The Trump administration will tell top school officials to implement policies that do not consider race as part of their admissions process—reversing an Obama-era guideline that weakens affirmative action, the New York Times reports.

The Justice Department removed seven guidance documents from the Education Department’s civil rights division on Tuesday.
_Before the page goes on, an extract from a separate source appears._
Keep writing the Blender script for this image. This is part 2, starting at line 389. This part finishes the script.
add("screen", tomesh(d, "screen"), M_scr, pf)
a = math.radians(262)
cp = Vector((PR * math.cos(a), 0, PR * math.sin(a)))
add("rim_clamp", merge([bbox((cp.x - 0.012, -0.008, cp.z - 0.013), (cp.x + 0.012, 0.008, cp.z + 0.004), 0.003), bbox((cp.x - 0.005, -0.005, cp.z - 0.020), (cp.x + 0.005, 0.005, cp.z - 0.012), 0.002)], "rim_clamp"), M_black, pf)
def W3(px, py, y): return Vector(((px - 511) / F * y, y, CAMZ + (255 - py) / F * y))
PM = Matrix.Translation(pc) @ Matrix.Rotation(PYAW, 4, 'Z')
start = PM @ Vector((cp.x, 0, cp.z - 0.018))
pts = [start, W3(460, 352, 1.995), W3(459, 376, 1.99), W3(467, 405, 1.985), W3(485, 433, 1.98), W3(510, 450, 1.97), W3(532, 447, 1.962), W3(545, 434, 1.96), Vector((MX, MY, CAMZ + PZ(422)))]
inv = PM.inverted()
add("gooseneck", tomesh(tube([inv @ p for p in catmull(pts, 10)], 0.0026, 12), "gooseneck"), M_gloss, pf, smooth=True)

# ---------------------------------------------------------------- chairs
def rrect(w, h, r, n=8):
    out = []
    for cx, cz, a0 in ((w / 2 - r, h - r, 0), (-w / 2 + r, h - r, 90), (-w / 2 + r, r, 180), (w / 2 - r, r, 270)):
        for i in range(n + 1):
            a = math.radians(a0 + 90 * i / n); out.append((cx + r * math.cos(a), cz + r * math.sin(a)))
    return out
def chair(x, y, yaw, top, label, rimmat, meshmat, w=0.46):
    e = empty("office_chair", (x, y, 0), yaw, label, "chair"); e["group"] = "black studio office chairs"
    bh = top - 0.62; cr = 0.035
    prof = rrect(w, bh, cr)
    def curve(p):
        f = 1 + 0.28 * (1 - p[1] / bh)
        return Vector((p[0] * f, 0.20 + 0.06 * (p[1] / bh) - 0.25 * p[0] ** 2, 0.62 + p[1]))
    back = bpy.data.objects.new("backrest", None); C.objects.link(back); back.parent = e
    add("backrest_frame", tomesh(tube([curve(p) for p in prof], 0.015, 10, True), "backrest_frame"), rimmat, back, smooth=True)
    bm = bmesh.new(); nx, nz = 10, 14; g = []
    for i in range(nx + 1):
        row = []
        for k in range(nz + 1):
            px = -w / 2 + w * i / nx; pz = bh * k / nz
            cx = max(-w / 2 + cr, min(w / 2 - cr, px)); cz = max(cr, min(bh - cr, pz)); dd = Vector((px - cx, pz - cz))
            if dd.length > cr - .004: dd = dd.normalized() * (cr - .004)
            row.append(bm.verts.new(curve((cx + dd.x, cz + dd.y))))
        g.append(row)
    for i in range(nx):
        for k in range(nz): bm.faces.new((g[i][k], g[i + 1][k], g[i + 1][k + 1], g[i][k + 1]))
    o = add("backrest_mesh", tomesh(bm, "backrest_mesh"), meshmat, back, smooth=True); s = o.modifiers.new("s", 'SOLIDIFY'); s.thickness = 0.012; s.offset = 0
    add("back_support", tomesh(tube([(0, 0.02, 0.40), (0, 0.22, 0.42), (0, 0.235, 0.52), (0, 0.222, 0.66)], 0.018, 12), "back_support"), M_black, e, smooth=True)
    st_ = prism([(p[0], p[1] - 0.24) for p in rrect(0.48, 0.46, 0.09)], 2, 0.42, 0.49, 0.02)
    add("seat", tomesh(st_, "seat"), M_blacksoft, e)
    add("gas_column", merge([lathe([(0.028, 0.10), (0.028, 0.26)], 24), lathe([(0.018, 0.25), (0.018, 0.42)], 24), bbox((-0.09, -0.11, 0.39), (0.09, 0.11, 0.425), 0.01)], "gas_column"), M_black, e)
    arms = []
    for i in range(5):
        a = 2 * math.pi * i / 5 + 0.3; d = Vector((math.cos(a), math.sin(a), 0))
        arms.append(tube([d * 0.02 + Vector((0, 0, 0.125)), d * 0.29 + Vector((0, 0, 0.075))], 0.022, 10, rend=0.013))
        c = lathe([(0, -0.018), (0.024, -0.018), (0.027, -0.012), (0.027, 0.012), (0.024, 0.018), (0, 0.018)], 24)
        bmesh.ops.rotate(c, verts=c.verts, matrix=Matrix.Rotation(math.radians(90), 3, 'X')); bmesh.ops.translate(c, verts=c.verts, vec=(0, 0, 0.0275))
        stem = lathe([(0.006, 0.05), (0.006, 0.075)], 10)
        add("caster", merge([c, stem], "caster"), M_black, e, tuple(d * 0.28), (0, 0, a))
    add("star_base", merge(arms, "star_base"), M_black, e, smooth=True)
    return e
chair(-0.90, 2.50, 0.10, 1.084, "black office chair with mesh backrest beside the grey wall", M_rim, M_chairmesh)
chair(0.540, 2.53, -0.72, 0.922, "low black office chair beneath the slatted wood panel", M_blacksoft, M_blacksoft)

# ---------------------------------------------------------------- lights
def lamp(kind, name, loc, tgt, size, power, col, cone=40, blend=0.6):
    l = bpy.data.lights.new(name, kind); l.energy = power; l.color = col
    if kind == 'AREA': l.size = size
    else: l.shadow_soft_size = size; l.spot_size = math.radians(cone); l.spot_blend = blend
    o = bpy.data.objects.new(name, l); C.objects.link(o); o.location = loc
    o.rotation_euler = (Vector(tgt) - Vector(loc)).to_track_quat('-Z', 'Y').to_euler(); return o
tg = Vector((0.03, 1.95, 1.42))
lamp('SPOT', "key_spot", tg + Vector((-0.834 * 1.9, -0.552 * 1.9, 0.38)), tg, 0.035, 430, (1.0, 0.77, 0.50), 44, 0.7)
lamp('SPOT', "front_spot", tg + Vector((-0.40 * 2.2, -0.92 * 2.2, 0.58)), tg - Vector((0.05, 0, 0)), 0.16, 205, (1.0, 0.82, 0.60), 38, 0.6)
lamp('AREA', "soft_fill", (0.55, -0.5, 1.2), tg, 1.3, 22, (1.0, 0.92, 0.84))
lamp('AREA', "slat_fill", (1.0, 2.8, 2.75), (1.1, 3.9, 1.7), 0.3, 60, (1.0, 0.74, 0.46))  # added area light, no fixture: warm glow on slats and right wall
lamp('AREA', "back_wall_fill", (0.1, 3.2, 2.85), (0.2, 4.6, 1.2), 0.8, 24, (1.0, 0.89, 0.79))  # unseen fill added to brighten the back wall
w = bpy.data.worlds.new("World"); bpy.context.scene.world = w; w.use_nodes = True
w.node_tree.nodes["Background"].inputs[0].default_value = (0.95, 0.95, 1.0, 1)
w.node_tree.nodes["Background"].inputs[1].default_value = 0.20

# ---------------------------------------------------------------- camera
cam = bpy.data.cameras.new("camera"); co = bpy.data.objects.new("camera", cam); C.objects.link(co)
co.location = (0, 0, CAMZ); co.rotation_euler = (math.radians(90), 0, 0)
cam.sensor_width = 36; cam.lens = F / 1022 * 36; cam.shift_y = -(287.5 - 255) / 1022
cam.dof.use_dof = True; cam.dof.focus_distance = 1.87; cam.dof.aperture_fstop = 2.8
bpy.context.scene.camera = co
Those guidances, implemented under the Obama administration, urged colleges to consider race-based admissions as a way to diversify its campus, The Times reports.

The Justice Department’s decision will reimplement guidelines set up by President George W. Bush’s administration that “strongly encourages the use of race-neutral methods,” per the Times.

Attorney General Jeff Sessions told the Department of Justice in November to re-examine policies that he felt reached beyond what the law, the Constitution and the Supreme Court asked for, according to the Times,

“The executive branch cannot circumvent Congress or the courts by creating guidance that goes beyond the law and — in some instances — stays on the books for decades,” said Devin M. O’Malley, a spokesman for the Justice Department told the Times on Tuesday.

Affirmative action is a hot-button issue in politics and has been upheld in the Supreme Court, largely in part to retiring Justice Anthony Kennedy, who has upheld the policy in previous rulings.

Kennedy retires at the end of July, giving President Donald Trump the opportunity to nominate a candidate for the Court that could be in favor of rescinding the policy that has helped diversify colleges across the country.